In the end, the final tally came to £5,610,407 sold against £17,151,000 offered (32.7%) and 44 successful sales out of a potential 99 opportunities (44.44%).

1967 Ferrari 330 GTS sold for £1,269,400

At £1,269,400 the 1967 Ferrari 330 GTS was the top lot and generated almost a quarter of the day’s takings. Originally light blue with red interior (but now presented in red with cream interior), and delivered new to Milan, the car was exported between the 70s and the 80s to the United States. Returning to Europe in 2004, she had two owners in less than two years before her current one came into possession in December 2005. The car was estimated at £1.2-1.5 million and was sold within the estimate but the car was due to be auctioned at Monaco in May (cancelled) with an estimate of €1.4-1.8 million. At today’s exchange rate, the selling price would be €1,395,000, slightly below the previous forecasts.

1961 Emeryson 1.5-Litre Formula 1 Single-seater sold for £161,000

Although this was the “Goodwood” auction, there were far fewer track cars than in previous years and only one ready-to-race car was sold. The 1961 Emeryson F1 with a 1.5 litre engine was a tempting piece for anyone looking to participate in the Goodwood Revival 2021 or the Grand Prix Historique du Monaco for its interesting history in the top category. Delivered new to Ecurie National Belge, she had praiseworthy results while driven by Lucien Bianchi, who came fourth in the Brussels GP and eleventh at the Syracuse GP with Willy Mairesse behind the wheel. The owner had hoped to close at the top of the estimate of £150-200,000, at least to break even from the £174,380 paid three years ago but eventually accepted a small loss and handed it over to its new caretaker for £161,000.

1959 Aston Martin DB4 Series I sold for £276,000

I have a particular connection with the Aston Martin DB4, especially the first series. I was having dinner with a friend (owner of a DB4) in January 2015 when a second series example went under the hammer. Although it went unsold, the $850,000 offer filled him with joy and he looked like he was holding a winning lottery ticket — plus his was a first series so it could be worth even more! My advice was “sell it immediately” but, alas, he didn’t listen to me. In London a first series from 1959 in the same Pacific Blue with Blue Grey Connolly colour scheme changed hands for £276,000. Matching numbers and with extensive servicing works performed by RS Williams a few months ago. All in all, a really good deal. Talk about “seize the moment”!
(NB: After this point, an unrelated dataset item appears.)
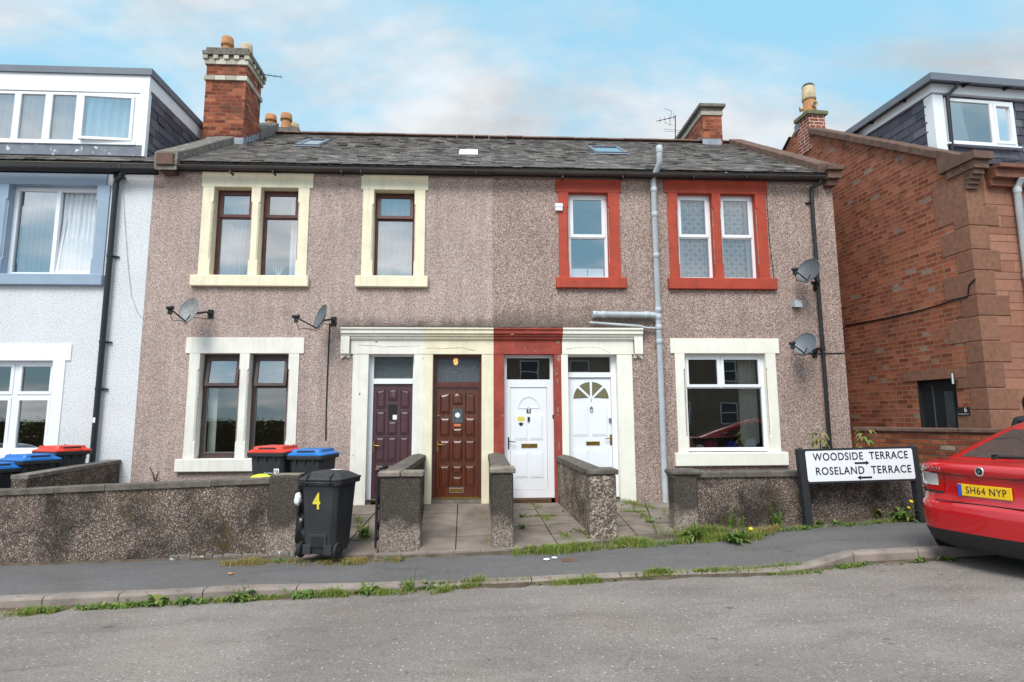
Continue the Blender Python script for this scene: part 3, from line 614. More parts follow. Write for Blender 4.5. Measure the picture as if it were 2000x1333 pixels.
# windows
zt = Z(420.5, 500); z0, z1 = WIN['ul']['sill'][3], WIN['ul']['lint'][2]
for i, (a, b) in enumerate(WIN['ul']['op']):
    w = sash_window(HL, a, b, z0, z1, SB, M_wood, zt, gl=M_glassS, drip=True)
    if i == 0: curtain(w, a+.02, b-.12, z0+.05, z1, SB+.18, seed=3, gather=.4)
    else: curtain(w, b-.24, b-.02, z0+.05, z1, SB+.18, seed=5, gather=-.25)
    if i == 1:
        f = G()
        for q in range(5): f.tube([(a+.28, SB+.14, z0+.06), (a+.28+(q-2)*.03, SB+.14, z0+.16), (a+.28+(q-2)*.055, SB+.13, z0+.24+.02*(q % 2))], .008, 6)
        f.build('ornament', M_white, w)
(a, b) = WIN['um']['op'][0]; zt = Z(424, 770); z0, z1 = WIN['um']['sill'][3], WIN['um']['lint'][2]
w = sash_window(HL, a, b, z0, z1, SB, M_wood, zt, gl=M_glassS, drip=True, open_top=R(4))
curtain(w, a+.02, (a+b)/2+.03, z0+.05, z1, SB+.18, seed=8); curtain(w, (a+b)/2-.04, b-.02, z0+.05, z1, SB+.2, seed=9)
f = G(); f.lathe([(.05, 0), (.07, .1), (.06, .1)], ((a+b)/2, SB+.13, z0+.06), n=12)
for q in range(9):
    an = q*.7; f.tube([((a+b)/2, SB+.13, z0+.15), ((a+b)/2+.1*math.cos(an), SB+.13+.03*math.sin(an), z0+.22+.012*q)], [.012, .002], 5)
f.build('pot_plant', M_sap, w)
zt = Z(461.5, 1150); z0, z1 = WIN['ru']['sill'][3], WIN['ru']['lint'][2]; (a, b) = WIN['ru']['op'][0]
w = sash_window(HR, a, b, z0, z1, .12, M_upvc, zt, gl=M_glassS, sw=.05)
for s, e in ((a+.07, (a+b)/2-.008), ((a+b)/2+.008, b-.07)): curtain(w, s, e, z0+.06, z0+.24, .22, amp=.004, seed=2, nm='lace_panel')
v = G(); v.box(a+.16, b-.2, .09, .11, z1-.075, z1-.06); v.build('trickle_vent', M_upvc, w)
M_lace, _nt, _b, _N, _L = nodes('patterned_lace')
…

1968 Porsche 911 2.0 Targa sold for £43,700

The best deal at the auction? Two Porsches. It seems strange to say this but usually Porsche 911s always find buyers at the right price – they are what they say in financial jargon “liquid investments” – but this time it was different. A grey 911 2.0 Targa from 1968 estimated at £100-170,000 went for £43,700 while a red 912, estimated at £37-55,000 went for £26,450. Two super-prices, but where’s the catch? These are the biggest examples of how complication is the worst enemy of a record result. Coming from the same seller the cars looked very nice but a note on the side of the catalogue read: “Please note that on inspection we feel this vehicle was overdescribed, please contact the department for a detailed condition report” with the Targa that halved its estimate to £50-70,000. What did that mean? Buyers were first expected to call the auction house to discover the mystery, then go to Goodwood to see it in person and finally travel to London and try to take it home. All too complicated, particularly these days. Did I mention that simplicity brings results? Not knowing what’s behind it I’m tempted to say, (with reservation) that these two appear to have been the best deals of the auction. A job well done for the person who took them home or a complete gamble given the final price?